## WORK TO DO:
Scan the data beneath this task and copy each line that includes "Blender".

## RAW RECORDS:
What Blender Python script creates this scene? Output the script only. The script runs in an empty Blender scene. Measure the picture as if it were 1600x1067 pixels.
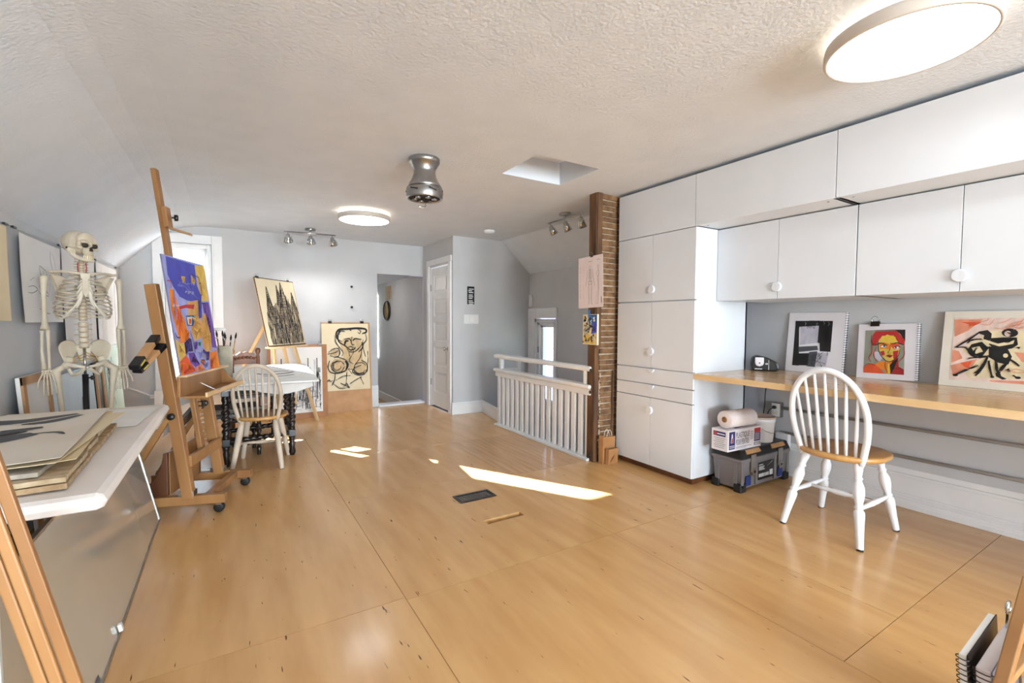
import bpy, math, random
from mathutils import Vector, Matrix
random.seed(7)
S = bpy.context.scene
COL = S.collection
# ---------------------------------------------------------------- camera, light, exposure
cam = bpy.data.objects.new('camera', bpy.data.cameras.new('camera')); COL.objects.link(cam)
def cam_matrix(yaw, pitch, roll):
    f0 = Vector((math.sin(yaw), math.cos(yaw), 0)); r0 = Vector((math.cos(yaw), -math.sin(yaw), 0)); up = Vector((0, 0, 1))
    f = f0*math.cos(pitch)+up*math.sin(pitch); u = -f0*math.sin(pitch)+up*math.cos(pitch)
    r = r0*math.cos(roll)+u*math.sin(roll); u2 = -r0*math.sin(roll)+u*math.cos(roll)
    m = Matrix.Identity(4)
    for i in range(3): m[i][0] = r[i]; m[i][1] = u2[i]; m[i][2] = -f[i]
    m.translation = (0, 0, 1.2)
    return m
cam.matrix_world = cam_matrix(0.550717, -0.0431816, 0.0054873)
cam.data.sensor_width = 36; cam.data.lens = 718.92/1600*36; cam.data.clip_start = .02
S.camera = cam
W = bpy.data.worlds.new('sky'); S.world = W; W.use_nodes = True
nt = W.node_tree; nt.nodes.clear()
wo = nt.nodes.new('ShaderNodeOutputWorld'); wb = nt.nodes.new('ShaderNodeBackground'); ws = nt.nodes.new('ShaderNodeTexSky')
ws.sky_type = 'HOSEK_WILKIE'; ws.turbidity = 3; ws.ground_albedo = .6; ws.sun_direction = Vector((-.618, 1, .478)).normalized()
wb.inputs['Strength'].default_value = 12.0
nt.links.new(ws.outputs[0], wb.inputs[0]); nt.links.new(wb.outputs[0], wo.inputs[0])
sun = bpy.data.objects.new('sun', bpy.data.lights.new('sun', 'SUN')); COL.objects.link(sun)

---

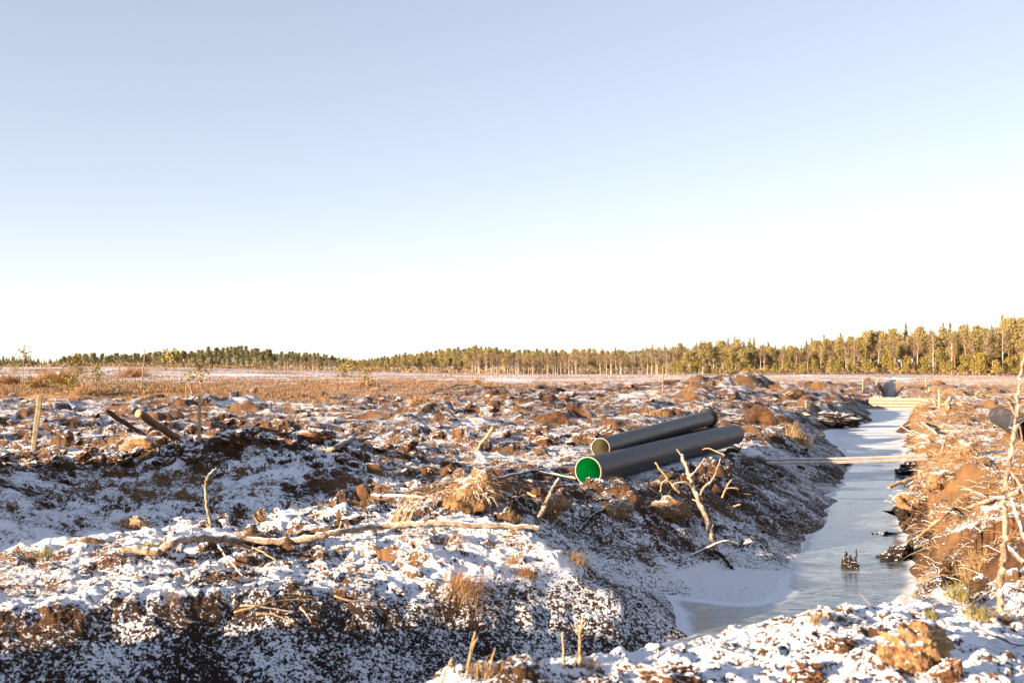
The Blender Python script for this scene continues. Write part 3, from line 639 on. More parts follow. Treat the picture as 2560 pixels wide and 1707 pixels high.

## FINAL RESULT:
What Blender Python script creates this scene? Output the script only. The script runs in an empty Blender scene. Measure the picture as if it were 1600x1067 pixels.
The Blender Python script for this scene continues. Write part 3, from line 639 on. More parts follow. Treat the picture as 2560 pixels wide and 1707 pixels high.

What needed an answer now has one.